WHAT TO WORK ON:
Restate word for word the lines that begin the listing and end with the line holding "random.seed(11)".

** BEGIN INFORMATION PROVIDED **

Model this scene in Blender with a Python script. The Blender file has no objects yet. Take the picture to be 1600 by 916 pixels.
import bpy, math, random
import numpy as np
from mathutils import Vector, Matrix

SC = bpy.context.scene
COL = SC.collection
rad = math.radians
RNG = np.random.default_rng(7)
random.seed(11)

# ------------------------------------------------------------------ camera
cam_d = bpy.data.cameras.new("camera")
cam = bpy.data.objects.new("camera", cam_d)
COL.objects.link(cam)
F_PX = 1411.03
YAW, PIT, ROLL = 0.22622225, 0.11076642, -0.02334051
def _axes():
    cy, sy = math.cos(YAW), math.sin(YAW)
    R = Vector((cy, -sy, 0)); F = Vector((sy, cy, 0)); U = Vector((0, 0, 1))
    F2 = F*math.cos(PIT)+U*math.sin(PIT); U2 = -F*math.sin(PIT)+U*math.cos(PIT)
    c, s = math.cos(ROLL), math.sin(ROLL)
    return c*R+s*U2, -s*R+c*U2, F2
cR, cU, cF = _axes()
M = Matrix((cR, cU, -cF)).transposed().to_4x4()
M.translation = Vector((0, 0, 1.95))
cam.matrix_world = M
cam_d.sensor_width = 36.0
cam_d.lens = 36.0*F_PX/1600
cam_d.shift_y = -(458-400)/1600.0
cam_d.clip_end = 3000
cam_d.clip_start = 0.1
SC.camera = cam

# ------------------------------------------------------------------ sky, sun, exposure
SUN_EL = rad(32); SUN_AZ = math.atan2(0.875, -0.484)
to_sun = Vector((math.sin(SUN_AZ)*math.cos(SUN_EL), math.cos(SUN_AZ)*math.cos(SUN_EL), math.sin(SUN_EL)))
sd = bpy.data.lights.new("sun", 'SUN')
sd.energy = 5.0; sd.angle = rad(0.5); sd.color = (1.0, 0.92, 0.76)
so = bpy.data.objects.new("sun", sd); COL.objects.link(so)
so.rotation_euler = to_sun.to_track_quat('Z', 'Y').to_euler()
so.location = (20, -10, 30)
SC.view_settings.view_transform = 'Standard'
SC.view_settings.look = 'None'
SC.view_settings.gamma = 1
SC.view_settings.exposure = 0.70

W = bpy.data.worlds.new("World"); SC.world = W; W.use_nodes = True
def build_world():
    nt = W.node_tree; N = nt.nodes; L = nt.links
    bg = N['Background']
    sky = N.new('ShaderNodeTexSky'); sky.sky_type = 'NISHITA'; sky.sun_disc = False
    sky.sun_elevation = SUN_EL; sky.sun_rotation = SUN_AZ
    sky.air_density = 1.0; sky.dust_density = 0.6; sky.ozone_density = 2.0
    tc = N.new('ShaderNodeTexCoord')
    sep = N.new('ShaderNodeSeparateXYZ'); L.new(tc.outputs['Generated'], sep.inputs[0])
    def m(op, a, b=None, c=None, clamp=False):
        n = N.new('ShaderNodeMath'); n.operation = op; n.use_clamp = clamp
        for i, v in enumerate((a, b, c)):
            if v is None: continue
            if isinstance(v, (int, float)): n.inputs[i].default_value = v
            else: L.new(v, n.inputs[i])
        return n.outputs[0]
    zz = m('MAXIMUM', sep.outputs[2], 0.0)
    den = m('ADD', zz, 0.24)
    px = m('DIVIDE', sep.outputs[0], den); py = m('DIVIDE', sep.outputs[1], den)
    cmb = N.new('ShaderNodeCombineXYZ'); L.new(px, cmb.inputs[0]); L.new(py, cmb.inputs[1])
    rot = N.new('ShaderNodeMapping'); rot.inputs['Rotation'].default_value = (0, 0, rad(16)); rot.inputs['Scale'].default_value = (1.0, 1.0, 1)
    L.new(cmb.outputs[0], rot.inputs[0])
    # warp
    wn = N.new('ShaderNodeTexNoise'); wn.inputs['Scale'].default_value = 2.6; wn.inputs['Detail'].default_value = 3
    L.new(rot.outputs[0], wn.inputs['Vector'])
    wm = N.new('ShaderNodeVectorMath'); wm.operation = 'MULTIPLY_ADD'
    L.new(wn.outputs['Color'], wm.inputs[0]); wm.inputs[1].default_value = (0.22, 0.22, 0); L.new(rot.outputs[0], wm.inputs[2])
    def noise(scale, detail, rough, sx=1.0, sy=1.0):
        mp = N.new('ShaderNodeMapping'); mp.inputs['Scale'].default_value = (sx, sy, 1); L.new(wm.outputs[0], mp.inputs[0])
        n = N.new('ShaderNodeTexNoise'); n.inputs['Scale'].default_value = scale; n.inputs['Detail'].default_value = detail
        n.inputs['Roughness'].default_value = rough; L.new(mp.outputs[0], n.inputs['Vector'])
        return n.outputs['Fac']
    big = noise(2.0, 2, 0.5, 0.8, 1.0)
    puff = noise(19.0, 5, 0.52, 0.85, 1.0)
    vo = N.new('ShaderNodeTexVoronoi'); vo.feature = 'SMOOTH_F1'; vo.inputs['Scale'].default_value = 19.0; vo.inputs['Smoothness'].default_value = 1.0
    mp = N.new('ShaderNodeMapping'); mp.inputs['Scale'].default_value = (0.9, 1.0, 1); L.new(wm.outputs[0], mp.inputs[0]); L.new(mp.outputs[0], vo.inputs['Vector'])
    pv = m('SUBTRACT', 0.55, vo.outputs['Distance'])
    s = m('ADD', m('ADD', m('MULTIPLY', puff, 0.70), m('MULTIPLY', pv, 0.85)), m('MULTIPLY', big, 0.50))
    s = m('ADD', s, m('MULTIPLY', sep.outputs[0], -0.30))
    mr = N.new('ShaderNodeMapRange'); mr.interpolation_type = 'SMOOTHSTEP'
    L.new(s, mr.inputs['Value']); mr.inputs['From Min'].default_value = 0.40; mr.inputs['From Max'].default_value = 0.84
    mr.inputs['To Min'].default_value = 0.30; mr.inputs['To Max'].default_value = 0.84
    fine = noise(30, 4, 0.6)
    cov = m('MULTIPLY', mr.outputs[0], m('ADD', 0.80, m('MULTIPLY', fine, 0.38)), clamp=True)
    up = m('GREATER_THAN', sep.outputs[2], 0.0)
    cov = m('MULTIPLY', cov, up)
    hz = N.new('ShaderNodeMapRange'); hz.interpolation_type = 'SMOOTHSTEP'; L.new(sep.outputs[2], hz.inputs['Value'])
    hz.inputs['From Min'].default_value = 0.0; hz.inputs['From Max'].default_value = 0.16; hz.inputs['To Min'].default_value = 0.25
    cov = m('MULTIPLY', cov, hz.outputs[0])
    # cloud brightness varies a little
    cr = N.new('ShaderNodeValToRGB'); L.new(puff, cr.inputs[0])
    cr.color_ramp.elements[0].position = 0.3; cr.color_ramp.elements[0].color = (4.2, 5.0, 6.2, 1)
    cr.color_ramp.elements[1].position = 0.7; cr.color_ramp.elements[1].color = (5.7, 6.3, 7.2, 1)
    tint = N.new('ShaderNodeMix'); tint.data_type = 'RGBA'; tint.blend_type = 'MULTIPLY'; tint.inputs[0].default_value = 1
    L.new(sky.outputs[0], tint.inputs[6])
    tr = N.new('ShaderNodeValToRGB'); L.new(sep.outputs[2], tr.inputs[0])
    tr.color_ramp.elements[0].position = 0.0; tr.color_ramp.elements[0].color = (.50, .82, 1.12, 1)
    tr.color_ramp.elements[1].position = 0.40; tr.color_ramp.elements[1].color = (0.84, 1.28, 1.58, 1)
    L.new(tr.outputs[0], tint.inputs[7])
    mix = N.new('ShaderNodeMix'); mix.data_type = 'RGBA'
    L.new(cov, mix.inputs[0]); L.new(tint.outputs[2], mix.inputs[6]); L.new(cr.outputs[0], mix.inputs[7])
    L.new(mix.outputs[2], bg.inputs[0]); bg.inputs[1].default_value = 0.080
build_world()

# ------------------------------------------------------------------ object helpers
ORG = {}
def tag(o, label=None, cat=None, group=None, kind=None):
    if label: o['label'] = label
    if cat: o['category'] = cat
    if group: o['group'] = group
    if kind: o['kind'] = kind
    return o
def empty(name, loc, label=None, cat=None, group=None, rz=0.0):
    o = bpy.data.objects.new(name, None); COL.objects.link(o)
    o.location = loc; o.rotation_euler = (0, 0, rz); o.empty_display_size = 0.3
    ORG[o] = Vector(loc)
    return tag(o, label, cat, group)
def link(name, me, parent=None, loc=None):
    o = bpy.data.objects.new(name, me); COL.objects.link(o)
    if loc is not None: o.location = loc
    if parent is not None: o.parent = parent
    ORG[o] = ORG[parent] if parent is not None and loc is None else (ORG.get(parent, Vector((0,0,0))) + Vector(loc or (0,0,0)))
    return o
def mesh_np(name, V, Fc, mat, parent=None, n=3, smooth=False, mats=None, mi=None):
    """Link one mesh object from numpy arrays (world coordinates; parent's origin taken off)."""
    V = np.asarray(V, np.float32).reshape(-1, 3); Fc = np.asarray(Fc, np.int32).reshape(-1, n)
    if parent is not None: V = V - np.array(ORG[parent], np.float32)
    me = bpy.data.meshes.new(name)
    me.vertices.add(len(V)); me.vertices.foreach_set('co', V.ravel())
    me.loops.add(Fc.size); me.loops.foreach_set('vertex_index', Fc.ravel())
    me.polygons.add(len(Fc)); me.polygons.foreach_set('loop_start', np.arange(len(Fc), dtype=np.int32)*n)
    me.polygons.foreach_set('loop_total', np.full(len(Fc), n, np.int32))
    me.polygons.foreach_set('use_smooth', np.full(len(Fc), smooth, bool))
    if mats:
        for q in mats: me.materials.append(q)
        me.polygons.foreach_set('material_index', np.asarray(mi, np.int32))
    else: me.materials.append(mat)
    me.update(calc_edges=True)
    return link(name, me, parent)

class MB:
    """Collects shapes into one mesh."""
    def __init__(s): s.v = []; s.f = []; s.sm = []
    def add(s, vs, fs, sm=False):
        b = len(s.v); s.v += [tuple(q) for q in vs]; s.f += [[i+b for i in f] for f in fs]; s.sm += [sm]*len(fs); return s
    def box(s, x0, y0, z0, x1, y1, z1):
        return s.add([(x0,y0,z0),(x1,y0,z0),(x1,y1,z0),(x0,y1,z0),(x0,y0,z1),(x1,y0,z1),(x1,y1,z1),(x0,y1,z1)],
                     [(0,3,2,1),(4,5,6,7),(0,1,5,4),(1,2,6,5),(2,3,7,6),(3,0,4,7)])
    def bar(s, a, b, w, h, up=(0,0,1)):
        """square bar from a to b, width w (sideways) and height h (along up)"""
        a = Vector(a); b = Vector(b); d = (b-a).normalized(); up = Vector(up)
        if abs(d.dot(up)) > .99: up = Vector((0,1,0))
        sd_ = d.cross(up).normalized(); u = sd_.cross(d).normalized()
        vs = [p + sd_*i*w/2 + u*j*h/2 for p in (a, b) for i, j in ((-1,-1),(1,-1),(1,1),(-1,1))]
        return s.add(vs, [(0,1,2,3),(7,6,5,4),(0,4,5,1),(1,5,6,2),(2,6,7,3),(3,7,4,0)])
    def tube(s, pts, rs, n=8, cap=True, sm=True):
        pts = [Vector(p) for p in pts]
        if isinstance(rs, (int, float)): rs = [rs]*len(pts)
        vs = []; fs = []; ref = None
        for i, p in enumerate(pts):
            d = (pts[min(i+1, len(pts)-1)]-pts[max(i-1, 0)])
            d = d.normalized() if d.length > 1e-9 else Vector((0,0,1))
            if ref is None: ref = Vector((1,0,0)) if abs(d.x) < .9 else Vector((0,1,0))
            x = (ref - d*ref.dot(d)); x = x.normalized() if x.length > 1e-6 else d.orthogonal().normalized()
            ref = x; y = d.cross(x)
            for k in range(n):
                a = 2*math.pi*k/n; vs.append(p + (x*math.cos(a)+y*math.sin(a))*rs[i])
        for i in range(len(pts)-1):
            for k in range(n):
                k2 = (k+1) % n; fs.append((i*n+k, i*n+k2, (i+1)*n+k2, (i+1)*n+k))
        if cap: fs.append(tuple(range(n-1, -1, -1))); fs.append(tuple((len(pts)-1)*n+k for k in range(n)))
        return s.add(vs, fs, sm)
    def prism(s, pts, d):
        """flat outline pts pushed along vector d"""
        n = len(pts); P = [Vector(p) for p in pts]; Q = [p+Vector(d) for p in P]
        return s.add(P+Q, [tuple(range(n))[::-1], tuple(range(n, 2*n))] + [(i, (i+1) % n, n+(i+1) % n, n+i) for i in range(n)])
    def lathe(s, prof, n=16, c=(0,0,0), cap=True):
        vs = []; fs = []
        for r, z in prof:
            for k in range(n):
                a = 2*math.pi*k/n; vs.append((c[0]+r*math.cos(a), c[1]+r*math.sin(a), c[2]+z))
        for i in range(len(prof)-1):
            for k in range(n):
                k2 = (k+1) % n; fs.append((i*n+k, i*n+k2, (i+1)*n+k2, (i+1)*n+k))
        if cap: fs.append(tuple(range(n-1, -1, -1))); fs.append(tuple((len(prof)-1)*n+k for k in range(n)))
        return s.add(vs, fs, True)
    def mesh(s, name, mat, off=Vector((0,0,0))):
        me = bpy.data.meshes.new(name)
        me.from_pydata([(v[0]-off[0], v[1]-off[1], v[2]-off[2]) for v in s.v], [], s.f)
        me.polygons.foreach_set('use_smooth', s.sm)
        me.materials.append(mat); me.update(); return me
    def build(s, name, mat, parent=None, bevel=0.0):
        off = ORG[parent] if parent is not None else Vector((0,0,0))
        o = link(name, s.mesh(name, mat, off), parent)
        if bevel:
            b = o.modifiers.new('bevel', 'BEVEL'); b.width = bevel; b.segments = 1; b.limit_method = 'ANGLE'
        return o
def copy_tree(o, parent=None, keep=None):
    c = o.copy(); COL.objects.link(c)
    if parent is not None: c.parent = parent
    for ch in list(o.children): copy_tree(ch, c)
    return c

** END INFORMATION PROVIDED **

RESPONSE BELOW:
Model this scene in Blender with a Python script. The Blender file has no objects yet. Take the picture to be 1600 by 916 pixels.
import bpy, math, random
import numpy as np
from mathutils import Vector, Matrix

SC = bpy.context.scene
COL = SC.collection
rad = math.radians
RNG = np.random.default_rng(7)
random.seed(11)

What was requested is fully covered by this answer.